Welsh Conservative spokesperson for Communities, Mark Isherwood AM, has challenged the Cabinet Secretary for Communities and Children in the Chamber this week over high poverty levels in Wales.
Mr Isherwood referred to the fact that the Bevan Foundation’s July 2016 ‘Equality and Social Justice Briefing’ on poverty said that the latest figures from the Department for Work and Pensions’ Households Below Average Income survey showed that low household incomes continue to be a significant problem in Wales, with more than one in five people living on a household income below 60 per cent of the median, and children being at the greatest risk of poverty, although the largest group of people on low incomes being adults of working age.
He said: “They added that the longer-term and more recent trends in poverty have had little impact on Wales’s position compared to other UK nations and regions, with Wales continuing to have one of the highest rates of poverty in the UK for all age groups. Why is that, Cabinet Secretary?”
In his response the Secretary failed to answer Mr Isherwood’s question.

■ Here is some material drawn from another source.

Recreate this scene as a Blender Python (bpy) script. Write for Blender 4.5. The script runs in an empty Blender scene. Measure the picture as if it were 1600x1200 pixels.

Mr Isherwood added: “May I suggest that you and your colleagues have been running economic development and employability programmes in Wales since 1999, and that is the situation now? Your department, I believe, is responsible for the Lift Programme, as part of your Tackling Poverty Action Plan, providing training and employment opportunities for people in households where no-one is in work. And I believe you’re also responsible for the Communities for Work programme, focusing on the most deprived communities, which clearly falls within your portfolio.
“And you’re also extending both programmes from 2018 to 2020. What due diligence have you carried out? I understand the Welsh Government has been unable or unwilling to release data on the outcome from those programmes, and it’s understood that, by contrast, the UK Government Work Programme providers in Wales have been able to achieve five to 10 times better value for money, delivering the average cost of a job at £3,000, whereas it’s understood that the cost of jobs under your schemes is running into possibly tens of thousands of pounds.”
“The situation in Wales on the latest figures is that we have higher economic inactivity rates than England, Scotland or UK levels. We have the second highest percentage of people in work living below the living wage (out of the 12 UK nations and regions). We have the highest levels of underemployment in the UK, according to the latest figures from the Carnegie UK Trust. We have the highest percentage of employees not on permanent contracts, and the second highest proportion of employees on zero-hours contracts, again after 17 and a half years of Labour Government in Wales. Why is that, Cabinet Secretary?”
The Secretary replied: “Can I say that rebuilding communities, as I said earlier on, doesn’t go on a switch? You have to work at this, and we’ve been working very hard.”